== Given request ==
Your answer should be only a number: how many lines include the word "part".

== Data ==

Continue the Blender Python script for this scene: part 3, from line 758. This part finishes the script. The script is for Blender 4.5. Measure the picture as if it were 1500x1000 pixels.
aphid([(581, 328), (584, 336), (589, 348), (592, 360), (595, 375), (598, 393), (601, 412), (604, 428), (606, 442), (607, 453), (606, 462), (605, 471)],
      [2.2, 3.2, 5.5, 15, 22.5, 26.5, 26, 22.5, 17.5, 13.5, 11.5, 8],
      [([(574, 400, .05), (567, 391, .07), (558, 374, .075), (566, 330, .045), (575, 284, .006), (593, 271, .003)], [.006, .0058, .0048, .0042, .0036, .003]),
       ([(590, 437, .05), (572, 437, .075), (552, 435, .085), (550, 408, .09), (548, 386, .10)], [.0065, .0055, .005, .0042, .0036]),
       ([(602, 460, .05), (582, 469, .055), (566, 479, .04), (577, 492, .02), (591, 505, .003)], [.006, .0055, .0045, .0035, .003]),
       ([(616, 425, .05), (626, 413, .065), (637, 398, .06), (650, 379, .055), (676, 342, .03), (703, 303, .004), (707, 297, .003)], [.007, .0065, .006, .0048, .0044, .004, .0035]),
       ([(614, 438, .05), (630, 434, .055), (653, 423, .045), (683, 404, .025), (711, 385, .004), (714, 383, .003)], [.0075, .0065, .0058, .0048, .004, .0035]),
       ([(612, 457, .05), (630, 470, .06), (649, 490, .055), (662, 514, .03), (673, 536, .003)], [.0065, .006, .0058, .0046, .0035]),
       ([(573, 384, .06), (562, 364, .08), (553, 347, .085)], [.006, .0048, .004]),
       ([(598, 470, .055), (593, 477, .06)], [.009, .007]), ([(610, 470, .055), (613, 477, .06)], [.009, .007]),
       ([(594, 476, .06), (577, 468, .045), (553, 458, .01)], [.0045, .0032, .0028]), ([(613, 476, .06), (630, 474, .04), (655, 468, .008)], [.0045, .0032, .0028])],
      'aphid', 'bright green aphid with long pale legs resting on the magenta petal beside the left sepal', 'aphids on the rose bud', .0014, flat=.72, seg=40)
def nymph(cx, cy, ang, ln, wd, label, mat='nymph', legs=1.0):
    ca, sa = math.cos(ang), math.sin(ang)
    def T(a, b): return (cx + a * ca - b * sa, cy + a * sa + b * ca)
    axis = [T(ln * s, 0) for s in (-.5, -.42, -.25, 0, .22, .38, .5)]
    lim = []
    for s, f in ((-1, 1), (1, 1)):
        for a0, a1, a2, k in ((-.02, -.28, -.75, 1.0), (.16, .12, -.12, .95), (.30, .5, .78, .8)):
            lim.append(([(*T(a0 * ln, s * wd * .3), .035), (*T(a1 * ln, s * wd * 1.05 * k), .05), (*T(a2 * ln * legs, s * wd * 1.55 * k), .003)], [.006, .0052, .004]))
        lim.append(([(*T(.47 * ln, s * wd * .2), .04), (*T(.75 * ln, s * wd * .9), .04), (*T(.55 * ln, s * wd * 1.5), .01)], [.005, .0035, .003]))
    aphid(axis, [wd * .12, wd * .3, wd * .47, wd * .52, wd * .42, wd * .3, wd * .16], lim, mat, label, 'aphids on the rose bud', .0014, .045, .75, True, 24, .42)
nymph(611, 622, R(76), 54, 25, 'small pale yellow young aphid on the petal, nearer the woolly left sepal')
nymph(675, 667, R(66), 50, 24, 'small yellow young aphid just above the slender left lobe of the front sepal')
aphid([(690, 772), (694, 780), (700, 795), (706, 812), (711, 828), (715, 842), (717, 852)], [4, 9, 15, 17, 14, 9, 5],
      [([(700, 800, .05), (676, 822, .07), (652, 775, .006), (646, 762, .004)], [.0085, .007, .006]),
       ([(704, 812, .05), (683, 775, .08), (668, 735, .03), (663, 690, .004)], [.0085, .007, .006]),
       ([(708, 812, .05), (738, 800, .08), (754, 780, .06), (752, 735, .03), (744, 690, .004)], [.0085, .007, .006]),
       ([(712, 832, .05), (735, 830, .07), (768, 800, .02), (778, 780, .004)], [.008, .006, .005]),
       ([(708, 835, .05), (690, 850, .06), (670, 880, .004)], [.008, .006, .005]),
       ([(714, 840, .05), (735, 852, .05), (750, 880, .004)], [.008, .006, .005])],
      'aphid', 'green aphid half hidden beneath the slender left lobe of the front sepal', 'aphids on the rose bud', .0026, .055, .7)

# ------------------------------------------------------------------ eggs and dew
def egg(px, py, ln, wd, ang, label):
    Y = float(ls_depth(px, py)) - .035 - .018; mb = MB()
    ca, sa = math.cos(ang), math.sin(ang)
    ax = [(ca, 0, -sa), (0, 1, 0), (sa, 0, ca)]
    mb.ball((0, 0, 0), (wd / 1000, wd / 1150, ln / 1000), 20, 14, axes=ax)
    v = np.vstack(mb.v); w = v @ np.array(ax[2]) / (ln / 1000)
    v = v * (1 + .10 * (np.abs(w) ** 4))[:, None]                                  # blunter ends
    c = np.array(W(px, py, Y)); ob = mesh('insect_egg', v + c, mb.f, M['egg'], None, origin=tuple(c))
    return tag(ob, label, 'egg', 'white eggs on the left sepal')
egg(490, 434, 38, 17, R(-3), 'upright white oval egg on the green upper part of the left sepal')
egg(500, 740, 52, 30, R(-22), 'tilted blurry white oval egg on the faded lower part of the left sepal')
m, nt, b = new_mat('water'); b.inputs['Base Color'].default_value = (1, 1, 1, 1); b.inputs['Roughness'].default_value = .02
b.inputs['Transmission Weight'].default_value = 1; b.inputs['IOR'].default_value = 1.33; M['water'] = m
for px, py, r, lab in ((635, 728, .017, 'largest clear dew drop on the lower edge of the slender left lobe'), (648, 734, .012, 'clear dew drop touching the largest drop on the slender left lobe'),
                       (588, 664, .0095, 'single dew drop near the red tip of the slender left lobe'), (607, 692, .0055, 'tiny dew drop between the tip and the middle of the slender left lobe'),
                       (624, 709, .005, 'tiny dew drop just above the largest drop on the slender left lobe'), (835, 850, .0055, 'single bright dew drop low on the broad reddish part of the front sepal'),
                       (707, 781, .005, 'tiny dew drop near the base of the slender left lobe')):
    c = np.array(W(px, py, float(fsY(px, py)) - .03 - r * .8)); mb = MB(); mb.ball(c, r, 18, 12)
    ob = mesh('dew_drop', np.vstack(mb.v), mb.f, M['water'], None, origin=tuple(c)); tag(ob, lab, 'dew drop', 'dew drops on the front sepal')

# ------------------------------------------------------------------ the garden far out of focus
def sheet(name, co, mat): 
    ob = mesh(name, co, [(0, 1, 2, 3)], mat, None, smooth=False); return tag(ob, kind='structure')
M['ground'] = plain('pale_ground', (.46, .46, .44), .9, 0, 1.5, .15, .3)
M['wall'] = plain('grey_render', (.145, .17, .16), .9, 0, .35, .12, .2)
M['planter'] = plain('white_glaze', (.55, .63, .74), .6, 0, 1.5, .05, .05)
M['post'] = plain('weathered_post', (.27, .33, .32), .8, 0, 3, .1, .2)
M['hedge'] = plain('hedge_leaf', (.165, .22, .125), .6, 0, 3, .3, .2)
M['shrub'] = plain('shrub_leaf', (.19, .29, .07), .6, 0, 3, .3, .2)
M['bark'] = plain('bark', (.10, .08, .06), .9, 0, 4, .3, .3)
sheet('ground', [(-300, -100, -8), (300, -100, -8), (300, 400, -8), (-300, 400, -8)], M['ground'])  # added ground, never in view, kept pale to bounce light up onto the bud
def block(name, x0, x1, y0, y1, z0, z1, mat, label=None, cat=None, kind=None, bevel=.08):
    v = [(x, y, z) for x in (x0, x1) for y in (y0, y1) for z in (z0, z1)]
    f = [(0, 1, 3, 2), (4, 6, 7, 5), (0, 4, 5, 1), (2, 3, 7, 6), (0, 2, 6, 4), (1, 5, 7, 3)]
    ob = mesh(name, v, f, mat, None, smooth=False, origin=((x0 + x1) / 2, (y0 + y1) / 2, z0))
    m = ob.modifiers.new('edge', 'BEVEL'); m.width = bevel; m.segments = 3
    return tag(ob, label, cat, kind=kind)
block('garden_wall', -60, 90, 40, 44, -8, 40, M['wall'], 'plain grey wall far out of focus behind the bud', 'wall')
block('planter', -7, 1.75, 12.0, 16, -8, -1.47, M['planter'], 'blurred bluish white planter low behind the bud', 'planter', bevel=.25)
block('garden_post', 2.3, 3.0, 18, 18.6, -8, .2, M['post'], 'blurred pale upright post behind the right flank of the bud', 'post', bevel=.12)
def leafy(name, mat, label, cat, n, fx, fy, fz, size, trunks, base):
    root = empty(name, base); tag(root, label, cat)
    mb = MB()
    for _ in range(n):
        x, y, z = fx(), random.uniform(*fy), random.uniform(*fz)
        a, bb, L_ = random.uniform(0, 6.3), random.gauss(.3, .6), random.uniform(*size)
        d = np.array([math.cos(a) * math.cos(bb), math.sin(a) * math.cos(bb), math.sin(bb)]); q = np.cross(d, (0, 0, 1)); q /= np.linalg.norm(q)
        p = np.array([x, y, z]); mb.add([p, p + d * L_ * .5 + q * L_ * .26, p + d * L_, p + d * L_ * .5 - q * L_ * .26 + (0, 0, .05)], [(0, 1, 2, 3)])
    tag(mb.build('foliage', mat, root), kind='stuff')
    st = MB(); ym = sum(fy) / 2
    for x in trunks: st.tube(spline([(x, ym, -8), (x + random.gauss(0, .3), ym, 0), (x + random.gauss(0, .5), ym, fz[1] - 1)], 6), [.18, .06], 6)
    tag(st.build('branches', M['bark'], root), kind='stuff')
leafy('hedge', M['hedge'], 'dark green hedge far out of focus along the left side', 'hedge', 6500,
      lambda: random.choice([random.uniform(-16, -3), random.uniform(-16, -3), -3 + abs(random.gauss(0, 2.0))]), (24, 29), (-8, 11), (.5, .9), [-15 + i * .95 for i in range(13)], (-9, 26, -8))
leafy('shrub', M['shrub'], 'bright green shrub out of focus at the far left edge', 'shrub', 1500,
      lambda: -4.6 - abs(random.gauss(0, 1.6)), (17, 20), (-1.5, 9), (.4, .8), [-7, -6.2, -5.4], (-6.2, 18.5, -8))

== Problem solution ==
4